── Available data ──

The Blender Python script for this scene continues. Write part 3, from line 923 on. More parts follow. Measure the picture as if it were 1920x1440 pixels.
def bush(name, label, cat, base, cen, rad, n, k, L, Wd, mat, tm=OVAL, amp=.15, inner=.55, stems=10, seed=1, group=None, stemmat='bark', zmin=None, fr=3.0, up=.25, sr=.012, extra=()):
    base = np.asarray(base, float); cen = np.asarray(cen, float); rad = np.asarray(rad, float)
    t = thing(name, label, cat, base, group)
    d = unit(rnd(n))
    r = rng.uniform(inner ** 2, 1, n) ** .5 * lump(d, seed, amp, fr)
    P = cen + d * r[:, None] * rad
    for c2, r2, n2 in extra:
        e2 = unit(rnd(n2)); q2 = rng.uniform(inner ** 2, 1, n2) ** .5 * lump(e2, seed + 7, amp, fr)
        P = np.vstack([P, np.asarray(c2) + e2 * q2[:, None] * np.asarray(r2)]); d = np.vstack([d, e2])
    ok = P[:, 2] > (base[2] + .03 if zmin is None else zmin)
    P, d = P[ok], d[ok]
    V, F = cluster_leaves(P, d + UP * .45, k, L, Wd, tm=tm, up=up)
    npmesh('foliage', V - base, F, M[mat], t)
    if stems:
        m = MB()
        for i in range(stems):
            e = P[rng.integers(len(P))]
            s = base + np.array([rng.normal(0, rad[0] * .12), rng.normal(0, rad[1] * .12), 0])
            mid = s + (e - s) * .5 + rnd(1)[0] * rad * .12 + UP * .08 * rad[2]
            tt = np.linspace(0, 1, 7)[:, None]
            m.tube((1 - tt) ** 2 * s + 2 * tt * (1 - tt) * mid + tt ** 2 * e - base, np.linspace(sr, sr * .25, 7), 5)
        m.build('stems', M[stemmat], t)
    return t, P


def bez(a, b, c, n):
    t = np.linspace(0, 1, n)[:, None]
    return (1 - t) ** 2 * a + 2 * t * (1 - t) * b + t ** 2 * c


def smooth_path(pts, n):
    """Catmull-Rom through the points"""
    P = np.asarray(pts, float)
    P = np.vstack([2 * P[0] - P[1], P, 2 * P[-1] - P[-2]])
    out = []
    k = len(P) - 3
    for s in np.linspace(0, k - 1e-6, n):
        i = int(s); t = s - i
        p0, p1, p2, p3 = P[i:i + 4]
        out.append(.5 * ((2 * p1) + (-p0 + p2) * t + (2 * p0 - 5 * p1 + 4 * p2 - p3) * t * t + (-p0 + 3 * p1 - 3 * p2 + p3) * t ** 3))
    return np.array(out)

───

Restate the listing above word for word.

• _Exercise answer_
The Blender Python script for this scene continues. Write part 3, from line 923 on. More parts follow. Measure the picture as if it were 1920x1440 pixels.
def bush(name, label, cat, base, cen, rad, n, k, L, Wd, mat, tm=OVAL, amp=.15, inner=.55, stems=10, seed=1, group=None, stemmat='bark', zmin=None, fr=3.0, up=.25, sr=.012, extra=()):
    base = np.asarray(base, float); cen = np.asarray(cen, float); rad = np.asarray(rad, float)
    t = thing(name, label, cat, base, group)
    d = unit(rnd(n))
    r = rng.uniform(inner ** 2, 1, n) ** .5 * lump(d, seed, amp, fr)
    P = cen + d * r[:, None] * rad
    for c2, r2, n2 in extra:
        e2 = unit(rnd(n2)); q2 = rng.uniform(inner ** 2, 1, n2) ** .5 * lump(e2, seed + 7, amp, fr)
        P = np.vstack([P, np.asarray(c2) + e2 * q2[:, None] * np.asarray(r2)]); d = np.vstack([d, e2])
    ok = P[:, 2] > (base[2] + .03 if zmin is None else zmin)
    P, d = P[ok], d[ok]
    V, F = cluster_leaves(P, d + UP * .45, k, L, Wd, tm=tm, up=up)
    npmesh('foliage', V - base, F, M[mat], t)
    if stems:
        m = MB()
        for i in range(stems):
            e = P[rng.integers(len(P))]
            s = base + np.array([rng.normal(0, rad[0] * .12), rng.normal(0, rad[1] * .12), 0])
            mid = s + (e - s) * .5 + rnd(1)[0] * rad * .12 + UP * .08 * rad[2]
            tt = np.linspace(0, 1, 7)[:, None]
            m.tube((1 - tt) ** 2 * s + 2 * tt * (1 - tt) * mid + tt ** 2 * e - base, np.linspace(sr, sr * .25, 7), 5)
        m.build('stems', M[stemmat], t)
    return t, P


def bez(a, b, c, n):
    t = np.linspace(0, 1, n)[:, None]
    return (1 - t) ** 2 * a + 2 * t * (1 - t) * b + t ** 2 * c


def smooth_path(pts, n):
    """Catmull-Rom through the points"""
    P = np.asarray(pts, float)
    P = np.vstack([2 * P[0] - P[1], P, 2 * P[-1] - P[-2]])
    out = []
    k = len(P) - 3
    for s in np.linspace(0, k - 1e-6, n):
        i = int(s); t = s - i
        p0, p1, p2, p3 = P[i:i + 4]
        out.append(.5 * ((2 * p1) + (-p0 + p2) * t + (2 * p0 - 5 * p1 + 4 * p2 - p3) * t * t + (-p0 + 3 * p1 - 3 * p2 + p3) * t ** 3))
    return np.array(out)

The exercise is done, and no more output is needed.